• DATASET EXTRACT:
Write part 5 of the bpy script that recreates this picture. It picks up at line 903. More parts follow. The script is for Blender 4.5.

---

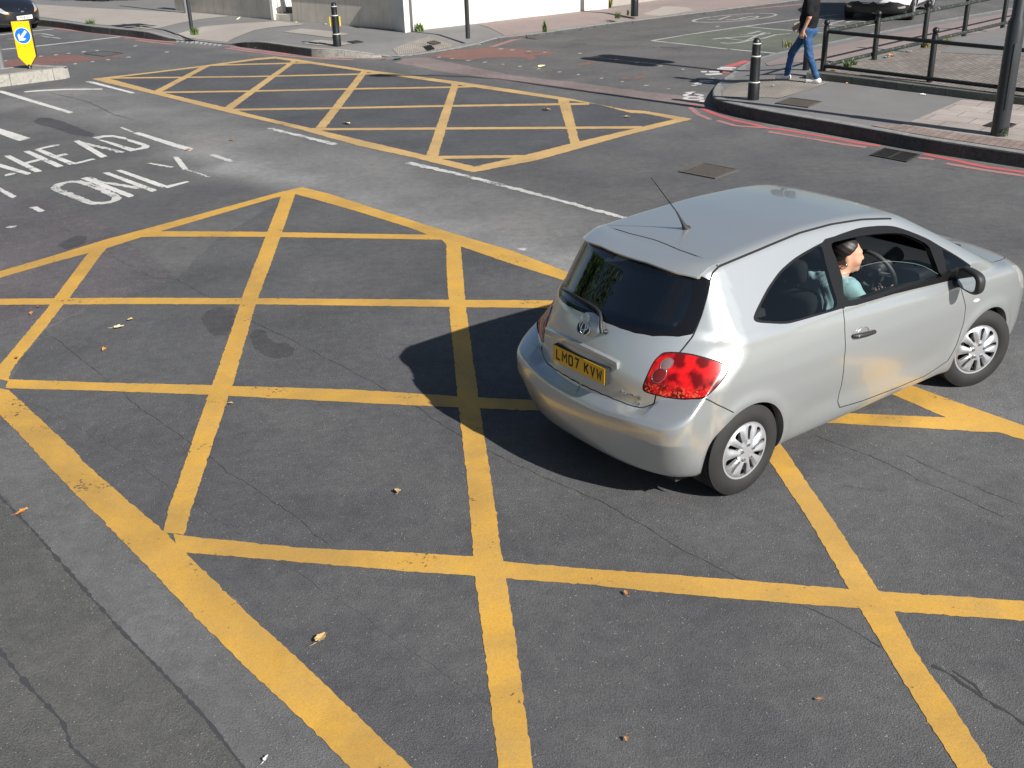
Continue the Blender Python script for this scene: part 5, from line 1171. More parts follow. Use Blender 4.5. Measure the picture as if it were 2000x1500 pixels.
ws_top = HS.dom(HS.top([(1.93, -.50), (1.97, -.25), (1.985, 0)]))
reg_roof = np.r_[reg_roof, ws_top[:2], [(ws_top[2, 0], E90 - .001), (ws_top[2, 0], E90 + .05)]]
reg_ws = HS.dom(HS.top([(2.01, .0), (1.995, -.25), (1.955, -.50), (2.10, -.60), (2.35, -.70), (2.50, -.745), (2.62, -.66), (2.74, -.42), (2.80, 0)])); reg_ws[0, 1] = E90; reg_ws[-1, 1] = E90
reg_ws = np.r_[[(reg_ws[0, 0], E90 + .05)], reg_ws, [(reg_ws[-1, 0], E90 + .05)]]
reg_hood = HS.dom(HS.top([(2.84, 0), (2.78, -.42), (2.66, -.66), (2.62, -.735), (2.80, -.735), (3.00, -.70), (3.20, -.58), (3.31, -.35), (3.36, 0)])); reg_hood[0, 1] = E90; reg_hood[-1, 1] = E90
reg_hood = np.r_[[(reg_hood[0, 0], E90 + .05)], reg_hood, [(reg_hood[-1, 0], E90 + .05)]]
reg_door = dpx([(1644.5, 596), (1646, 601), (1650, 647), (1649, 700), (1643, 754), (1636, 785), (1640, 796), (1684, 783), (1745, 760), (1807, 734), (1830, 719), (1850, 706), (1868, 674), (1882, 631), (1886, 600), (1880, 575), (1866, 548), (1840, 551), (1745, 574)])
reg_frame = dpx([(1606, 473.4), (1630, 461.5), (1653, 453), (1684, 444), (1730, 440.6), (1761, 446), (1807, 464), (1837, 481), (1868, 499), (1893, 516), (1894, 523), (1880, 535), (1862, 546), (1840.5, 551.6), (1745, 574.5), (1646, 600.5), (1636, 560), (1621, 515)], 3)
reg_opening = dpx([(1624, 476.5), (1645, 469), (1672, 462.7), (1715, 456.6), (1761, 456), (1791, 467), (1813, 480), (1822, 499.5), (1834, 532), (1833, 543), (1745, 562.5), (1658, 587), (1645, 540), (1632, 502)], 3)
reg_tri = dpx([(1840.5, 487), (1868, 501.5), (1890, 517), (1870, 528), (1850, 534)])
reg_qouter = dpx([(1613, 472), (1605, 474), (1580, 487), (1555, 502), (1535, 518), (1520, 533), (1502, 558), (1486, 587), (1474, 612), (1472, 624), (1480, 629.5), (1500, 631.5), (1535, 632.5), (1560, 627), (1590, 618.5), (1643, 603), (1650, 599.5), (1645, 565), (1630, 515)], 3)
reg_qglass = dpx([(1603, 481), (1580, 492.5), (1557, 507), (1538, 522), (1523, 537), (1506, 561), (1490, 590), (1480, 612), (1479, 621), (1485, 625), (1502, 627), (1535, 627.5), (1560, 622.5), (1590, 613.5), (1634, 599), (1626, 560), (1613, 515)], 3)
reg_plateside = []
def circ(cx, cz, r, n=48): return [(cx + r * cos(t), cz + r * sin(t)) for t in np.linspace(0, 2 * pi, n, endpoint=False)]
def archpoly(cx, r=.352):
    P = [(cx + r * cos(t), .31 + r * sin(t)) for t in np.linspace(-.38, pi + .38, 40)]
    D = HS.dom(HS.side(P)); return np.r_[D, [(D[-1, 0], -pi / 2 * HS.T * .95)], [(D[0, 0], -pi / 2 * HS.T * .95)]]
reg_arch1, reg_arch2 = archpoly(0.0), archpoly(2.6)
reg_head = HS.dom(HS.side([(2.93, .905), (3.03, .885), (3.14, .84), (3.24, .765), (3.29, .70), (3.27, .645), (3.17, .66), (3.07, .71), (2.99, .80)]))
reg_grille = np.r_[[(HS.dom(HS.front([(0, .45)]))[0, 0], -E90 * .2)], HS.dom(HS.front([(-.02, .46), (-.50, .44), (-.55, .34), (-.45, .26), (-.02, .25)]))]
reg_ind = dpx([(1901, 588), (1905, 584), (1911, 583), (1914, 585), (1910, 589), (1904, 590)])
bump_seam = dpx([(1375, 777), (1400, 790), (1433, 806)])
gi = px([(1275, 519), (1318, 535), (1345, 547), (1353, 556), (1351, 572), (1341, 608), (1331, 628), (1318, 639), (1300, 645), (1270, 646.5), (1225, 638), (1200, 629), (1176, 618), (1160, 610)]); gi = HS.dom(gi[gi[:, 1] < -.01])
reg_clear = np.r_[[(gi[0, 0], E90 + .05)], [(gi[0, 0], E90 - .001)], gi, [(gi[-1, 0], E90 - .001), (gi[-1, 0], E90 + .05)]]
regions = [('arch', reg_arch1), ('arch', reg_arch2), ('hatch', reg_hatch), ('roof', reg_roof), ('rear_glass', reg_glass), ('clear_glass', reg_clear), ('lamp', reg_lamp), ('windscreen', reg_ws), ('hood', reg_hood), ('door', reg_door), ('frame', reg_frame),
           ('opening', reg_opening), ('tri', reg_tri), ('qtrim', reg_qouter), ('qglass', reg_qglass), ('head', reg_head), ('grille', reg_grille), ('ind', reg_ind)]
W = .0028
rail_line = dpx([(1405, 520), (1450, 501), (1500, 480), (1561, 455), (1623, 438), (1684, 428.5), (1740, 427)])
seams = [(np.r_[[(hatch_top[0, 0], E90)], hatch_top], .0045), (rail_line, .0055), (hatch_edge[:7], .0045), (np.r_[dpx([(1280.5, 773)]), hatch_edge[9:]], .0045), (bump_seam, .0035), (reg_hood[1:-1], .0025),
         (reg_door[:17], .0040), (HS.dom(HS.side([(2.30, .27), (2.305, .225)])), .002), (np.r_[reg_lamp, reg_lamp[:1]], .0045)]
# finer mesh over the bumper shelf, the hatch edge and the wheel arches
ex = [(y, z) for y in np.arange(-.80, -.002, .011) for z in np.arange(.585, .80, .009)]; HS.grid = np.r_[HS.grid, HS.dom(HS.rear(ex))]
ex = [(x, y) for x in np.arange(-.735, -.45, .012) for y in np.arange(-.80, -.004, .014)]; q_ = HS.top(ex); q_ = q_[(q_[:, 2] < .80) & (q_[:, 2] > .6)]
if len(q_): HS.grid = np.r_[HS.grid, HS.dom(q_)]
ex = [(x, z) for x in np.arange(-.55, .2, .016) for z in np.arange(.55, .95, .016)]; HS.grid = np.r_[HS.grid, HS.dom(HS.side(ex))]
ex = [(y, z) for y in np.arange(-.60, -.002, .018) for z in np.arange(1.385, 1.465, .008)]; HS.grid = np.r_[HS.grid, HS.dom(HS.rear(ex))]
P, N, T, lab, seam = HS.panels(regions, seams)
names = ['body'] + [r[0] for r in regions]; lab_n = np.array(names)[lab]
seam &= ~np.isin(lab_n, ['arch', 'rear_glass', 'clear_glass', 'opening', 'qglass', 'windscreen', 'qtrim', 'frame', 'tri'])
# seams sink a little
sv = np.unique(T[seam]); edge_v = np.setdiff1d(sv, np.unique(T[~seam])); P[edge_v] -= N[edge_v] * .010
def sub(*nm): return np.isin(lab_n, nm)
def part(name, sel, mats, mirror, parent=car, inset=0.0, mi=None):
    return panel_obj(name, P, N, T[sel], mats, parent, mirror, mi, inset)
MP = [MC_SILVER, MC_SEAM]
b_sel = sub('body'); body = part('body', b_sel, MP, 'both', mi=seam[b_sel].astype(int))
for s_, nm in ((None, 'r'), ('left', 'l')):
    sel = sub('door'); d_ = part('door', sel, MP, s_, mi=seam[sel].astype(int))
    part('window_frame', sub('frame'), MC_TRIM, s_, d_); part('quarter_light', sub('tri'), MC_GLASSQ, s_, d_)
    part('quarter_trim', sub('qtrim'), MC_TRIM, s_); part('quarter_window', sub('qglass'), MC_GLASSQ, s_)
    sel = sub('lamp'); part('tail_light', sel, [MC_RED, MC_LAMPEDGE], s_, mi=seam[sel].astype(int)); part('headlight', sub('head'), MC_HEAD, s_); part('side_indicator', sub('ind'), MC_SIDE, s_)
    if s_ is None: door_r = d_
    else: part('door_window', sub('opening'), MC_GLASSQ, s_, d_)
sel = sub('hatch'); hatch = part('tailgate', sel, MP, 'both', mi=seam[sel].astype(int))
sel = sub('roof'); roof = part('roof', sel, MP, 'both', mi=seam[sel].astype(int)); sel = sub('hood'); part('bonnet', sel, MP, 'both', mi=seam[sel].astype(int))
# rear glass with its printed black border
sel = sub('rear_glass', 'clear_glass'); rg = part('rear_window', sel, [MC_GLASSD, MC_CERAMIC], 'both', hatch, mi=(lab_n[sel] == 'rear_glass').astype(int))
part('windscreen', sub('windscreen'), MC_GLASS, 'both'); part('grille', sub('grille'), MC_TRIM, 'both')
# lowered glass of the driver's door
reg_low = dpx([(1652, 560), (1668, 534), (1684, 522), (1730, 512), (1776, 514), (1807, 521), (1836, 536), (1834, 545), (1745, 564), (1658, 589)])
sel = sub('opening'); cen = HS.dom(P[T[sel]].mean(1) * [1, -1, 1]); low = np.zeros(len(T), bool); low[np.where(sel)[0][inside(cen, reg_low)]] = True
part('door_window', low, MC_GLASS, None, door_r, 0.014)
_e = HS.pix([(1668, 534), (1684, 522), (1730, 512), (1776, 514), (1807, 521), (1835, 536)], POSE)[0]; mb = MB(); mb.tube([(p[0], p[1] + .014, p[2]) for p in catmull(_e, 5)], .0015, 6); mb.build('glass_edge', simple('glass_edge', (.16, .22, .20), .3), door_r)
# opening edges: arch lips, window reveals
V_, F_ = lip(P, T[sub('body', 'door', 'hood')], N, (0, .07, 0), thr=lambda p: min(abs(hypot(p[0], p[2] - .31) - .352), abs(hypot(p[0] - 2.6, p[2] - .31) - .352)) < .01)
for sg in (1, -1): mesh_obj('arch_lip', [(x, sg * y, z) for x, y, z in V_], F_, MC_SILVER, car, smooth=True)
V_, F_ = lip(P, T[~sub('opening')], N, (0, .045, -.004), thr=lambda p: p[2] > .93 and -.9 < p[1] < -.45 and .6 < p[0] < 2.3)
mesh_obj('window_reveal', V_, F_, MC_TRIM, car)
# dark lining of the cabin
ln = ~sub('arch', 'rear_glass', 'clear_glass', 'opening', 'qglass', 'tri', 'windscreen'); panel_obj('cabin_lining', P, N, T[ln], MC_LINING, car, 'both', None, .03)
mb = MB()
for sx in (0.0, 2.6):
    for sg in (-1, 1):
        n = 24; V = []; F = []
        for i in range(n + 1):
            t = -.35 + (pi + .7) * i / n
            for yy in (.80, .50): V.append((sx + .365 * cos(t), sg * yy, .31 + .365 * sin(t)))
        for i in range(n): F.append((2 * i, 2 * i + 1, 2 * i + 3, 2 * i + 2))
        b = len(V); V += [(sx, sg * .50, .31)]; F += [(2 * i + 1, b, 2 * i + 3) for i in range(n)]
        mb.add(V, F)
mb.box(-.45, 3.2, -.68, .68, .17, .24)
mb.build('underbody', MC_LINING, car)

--

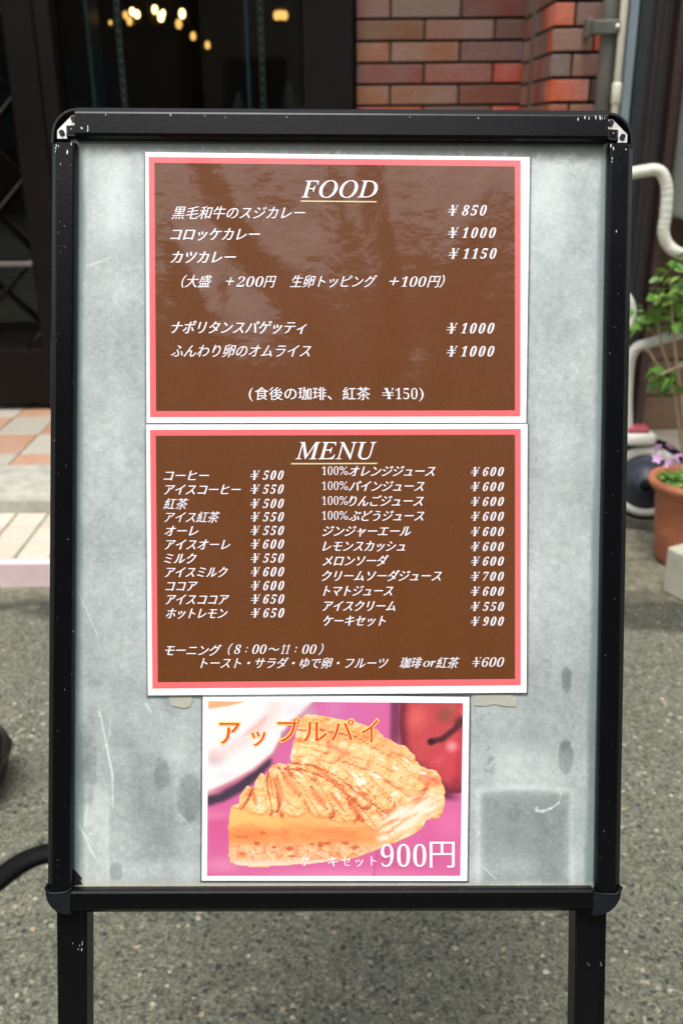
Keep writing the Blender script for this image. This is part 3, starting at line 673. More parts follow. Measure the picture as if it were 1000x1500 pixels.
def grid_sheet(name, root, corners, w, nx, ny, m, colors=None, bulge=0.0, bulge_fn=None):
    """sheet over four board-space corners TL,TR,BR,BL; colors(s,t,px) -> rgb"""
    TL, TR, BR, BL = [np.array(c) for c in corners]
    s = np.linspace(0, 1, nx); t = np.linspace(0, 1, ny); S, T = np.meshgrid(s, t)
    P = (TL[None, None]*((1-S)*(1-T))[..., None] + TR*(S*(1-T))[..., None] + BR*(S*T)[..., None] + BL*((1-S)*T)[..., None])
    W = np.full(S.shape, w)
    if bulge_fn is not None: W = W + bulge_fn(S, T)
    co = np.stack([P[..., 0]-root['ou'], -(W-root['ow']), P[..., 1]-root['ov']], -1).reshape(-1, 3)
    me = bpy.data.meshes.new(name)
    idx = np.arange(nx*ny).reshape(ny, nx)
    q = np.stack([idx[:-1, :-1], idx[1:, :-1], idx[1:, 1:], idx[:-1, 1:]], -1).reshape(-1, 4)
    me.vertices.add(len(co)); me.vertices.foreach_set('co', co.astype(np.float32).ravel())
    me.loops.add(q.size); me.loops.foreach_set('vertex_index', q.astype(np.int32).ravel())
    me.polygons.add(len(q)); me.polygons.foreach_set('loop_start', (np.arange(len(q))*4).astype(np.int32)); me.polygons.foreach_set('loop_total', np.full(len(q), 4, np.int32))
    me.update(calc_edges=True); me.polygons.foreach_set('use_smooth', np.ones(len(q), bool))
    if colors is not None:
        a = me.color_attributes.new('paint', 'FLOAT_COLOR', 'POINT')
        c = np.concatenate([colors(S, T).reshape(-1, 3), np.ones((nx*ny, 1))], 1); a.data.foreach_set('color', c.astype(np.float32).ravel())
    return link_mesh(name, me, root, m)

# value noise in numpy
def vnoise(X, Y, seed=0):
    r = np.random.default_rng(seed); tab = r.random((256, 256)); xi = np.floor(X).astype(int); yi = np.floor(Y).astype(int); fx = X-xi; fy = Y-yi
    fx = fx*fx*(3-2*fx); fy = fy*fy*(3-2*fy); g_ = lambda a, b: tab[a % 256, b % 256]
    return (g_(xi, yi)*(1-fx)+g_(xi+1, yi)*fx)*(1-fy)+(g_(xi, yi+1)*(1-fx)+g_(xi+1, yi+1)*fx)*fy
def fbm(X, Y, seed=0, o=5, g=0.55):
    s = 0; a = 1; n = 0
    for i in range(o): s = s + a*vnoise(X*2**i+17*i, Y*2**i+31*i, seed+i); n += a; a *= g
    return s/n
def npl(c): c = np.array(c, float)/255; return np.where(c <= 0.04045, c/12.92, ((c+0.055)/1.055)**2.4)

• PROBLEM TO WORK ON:
Scan the records for the string "pixels". Copy each line in which it appears.

• RESPONSE TO THE EXERCISE:
Continue the Blender Python script for this scene: part 5, from line 1171. More parts follow. Use Blender 4.5. Measure the picture as if it were 2000x1500 pixels.
Keep writing the Blender script for this image. This is part 3, starting at line 673. More parts follow. Measure the picture as if it were 1000x1500 pixels.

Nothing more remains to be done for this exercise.